*What is expected*:
Only the lines from the start up to and including the line containing "R = np.random.RandomState(3);" should be repeated, word for word.

*Dataset extract*:
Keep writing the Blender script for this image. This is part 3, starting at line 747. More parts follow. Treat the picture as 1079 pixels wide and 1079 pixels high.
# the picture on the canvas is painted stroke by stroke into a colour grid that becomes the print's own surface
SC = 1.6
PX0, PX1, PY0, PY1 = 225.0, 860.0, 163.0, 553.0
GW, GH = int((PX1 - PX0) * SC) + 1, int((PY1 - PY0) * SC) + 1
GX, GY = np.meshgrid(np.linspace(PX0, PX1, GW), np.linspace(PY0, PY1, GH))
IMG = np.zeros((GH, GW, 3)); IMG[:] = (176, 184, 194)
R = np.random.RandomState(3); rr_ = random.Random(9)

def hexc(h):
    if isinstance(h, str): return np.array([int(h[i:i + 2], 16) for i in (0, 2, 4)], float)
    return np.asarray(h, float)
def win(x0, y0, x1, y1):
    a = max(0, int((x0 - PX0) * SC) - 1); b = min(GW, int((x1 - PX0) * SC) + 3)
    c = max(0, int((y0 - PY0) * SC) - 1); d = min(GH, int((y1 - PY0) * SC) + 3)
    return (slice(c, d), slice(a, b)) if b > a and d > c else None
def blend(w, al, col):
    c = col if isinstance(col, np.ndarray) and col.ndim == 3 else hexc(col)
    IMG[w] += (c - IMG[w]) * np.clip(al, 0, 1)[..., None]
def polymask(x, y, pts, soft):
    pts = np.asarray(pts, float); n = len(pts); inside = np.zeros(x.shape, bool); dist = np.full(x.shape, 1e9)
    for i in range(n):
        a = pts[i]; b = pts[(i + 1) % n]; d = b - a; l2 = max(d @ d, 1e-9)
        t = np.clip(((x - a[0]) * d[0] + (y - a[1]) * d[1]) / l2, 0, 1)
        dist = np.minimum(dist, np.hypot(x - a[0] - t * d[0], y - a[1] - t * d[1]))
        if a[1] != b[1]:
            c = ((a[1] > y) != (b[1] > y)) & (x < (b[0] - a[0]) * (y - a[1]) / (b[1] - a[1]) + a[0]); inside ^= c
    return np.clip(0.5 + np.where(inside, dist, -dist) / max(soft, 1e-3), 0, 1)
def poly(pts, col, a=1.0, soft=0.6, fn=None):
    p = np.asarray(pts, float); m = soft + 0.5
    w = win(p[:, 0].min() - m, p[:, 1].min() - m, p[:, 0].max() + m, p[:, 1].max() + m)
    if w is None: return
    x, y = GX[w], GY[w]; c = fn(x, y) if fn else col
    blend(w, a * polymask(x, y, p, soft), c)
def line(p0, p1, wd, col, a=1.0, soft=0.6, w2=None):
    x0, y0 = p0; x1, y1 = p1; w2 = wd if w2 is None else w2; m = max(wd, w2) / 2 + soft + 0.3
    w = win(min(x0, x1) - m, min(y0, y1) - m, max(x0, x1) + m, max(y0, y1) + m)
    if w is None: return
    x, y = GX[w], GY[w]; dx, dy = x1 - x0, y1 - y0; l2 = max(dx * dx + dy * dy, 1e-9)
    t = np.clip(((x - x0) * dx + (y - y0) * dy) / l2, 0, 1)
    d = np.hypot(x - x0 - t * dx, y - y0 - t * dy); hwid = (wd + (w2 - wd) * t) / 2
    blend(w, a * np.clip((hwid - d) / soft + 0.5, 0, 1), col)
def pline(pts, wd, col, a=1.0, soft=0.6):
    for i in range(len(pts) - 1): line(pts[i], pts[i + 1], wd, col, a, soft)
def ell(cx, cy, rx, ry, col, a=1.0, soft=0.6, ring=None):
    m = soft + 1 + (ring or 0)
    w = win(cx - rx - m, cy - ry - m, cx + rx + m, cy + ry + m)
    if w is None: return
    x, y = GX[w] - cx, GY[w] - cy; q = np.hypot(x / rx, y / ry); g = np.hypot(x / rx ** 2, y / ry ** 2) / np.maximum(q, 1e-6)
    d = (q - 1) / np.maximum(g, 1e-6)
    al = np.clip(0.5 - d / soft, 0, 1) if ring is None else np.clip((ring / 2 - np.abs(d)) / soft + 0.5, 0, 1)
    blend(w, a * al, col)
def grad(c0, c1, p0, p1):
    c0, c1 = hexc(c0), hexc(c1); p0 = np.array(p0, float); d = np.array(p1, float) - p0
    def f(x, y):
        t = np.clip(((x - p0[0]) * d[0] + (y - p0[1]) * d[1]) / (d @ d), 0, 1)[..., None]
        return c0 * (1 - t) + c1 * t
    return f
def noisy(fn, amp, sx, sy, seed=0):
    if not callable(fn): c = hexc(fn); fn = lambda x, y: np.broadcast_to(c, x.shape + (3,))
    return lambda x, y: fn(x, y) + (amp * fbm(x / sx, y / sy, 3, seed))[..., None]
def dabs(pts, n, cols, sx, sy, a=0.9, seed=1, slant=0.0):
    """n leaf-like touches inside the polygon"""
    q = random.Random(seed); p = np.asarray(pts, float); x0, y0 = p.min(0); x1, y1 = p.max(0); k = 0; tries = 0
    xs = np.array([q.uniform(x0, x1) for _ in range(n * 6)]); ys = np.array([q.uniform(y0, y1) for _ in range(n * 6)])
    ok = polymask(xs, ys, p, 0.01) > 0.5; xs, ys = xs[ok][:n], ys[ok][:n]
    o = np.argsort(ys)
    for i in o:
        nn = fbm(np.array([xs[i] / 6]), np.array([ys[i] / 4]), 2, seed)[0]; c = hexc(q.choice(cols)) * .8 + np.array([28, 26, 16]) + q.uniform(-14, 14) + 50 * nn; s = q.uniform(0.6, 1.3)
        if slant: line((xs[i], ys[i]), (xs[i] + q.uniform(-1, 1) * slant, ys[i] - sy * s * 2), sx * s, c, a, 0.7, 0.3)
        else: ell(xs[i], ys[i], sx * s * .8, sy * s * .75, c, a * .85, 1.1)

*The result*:
Keep writing the Blender script for this image. This is part 3, starting at line 747. More parts follow. Treat the picture as 1079 pixels wide and 1079 pixels high.
# the picture on the canvas is painted stroke by stroke into a colour grid that becomes the print's own surface
SC = 1.6
PX0, PX1, PY0, PY1 = 225.0, 860.0, 163.0, 553.0
GW, GH = int((PX1 - PX0) * SC) + 1, int((PY1 - PY0) * SC) + 1
GX, GY = np.meshgrid(np.linspace(PX0, PX1, GW), np.linspace(PY0, PY1, GH))
IMG = np.zeros((GH, GW, 3)); IMG[:] = (176, 184, 194)
R = np.random.RandomState(3); rr_ = random.Random(9)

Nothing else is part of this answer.